Attendance has improved and grades are averaging half a letter grade higher since he started flipping his classes five years ago, Ahrens said. He saw the improvement in grades in the very first semester he used a partially flipped classroom model.

There are plenty of advantages to flipping a classroom, instructors say. It allows a deeper dive into material and may allow instructors to cover more over the course of a semester than they would via traditional methods. Students can absorb lectures at their own pace, repeating passages without slowing anyone else down. Working through problems in class allows instructors to determine issues that are tripping students up and help everyone get on the same page.

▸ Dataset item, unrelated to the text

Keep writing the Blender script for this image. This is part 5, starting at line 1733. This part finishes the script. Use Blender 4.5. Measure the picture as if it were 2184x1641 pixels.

The flipped classroom is also an important evolution for education in an interconnected world. “Our goal is to up their game,” said G. Peter Wilson, Ph.D., a professor of accounting at Boston College, where he teaches in partnership with his wife, Carolyn. “We’re actually pushing them harder than they would be pushed in a traditional classroom. Our belief is that students have to up their game to be competitive in the global economy.”

Instructors prepare videos using a variety of tools, often talking over on-screen examples from spreadsheets, PowerPoint presentations, and other materials to create more visual interest than a static image of a lecture. No video camera is necessary for such “screencast” presentations. Programs and apps—many of them free—such as Camtasia Studio, Doceri, Jing, Screencast-O-Matic, Screenr, Adobe Creative Suite, and Microsoft Office Suite help in the preparation of video lectures. The Wilsons prepare their videos at home over summer breaks using their own hardware and software. Cynthia R. Phillips, CPA, Ed.D., an assistant professor in the Department of Accounting and Taxation at St. John’s University in Queens, N.Y., uses a combination of school resources and her own hardware and software.

Faculty upload their videos to a platform operated by their schools or an online video channel such as YouTube or Vimeo. Examples, such Ahrens’ and the Wilsons’ videos, are readily available online.

Here are a few tips for instructors interested in flipping their classroom:

Ask around. Colleagues may already be flipping and have useful advice. The school may have resources in place for creating and posting video lectures. The IT department is a good place to start. Other professors have already created and shared content online, Carolyn Wilson said.

“Not everyone has to be a video-content creator for the classroom,” she said. “There are lots of resources.”

Helpful online resources include:

Start slowly. Professors who have partly or completely flipped their classrooms learned the hard way not to do too much too soon. Amoruso, for example, had early technical glitches to work out: The microphone he used forced him to speak in a monotone to be clearly audible, resulting in boring lectures. A new, higher-quality mic solved that problem.

Instructors who start too fast may find themselves in over their heads with an unfamiliar process, or they may not allow themselves time to correct errant trajectories. Students accustomed to more traditional classroom lectures may balk at the increased responsibility placed on their shoulders or otherwise need time to adjust to the flipped-classroom model.

“Don’t over-commit,” Phillips said. “Consider flipping your classes one lesson at a time, one chapter at a time. Experiment with the flipped approach and see how it goes for that particular unit.”

Adapt based on student feedback. One advantage to starting slow is that you can make adjustments to your class along the way

“See how the students react,” Ahrens said. “Get feedback from them on what they like or didn’t like about the process.”

Instructors get feedback via multiple sources, including immediate classroom response and formal course evaluations administered by their schools. The Wilsons schedule lunches with the groups in their courses where they directly ask students what is working well and what they can do better.

Keep lectures short. Faculty who flip their classrooms often break their lectures down into multiple parts. Phillips aims to keep hers between 10 and 20 minutes long. Amoruso finds his students respond best to much shorter videos, around three to seven minutes apiece.

Feedback from students has led Ahrens to tailor his videos for viewing while riding on public transportation.

“They would rather have five videos at 15 minutes long than to have one 90-minute video,” he said. “If they’re on a bus or a train, they can listen to a 15- or 20-minute video, but they would never start up a 90-minute video.”

Hold students accountable. There are multiple approaches to encouraging students to watch video lectures outside of class. They include quizzing students on the content at the beginning of class and requiring classroom participation that demonstrates knowledge of the lecture material.

Phillips takes a slightly different tack. “I don’t hold students accountable for pre-class reading or videos by quizzing or testing them,” she said. Instead, she gives them graded in-class active learning assignments based on the work they do outside of class. “So students quickly figure out that the pre-class work is critical,” she said.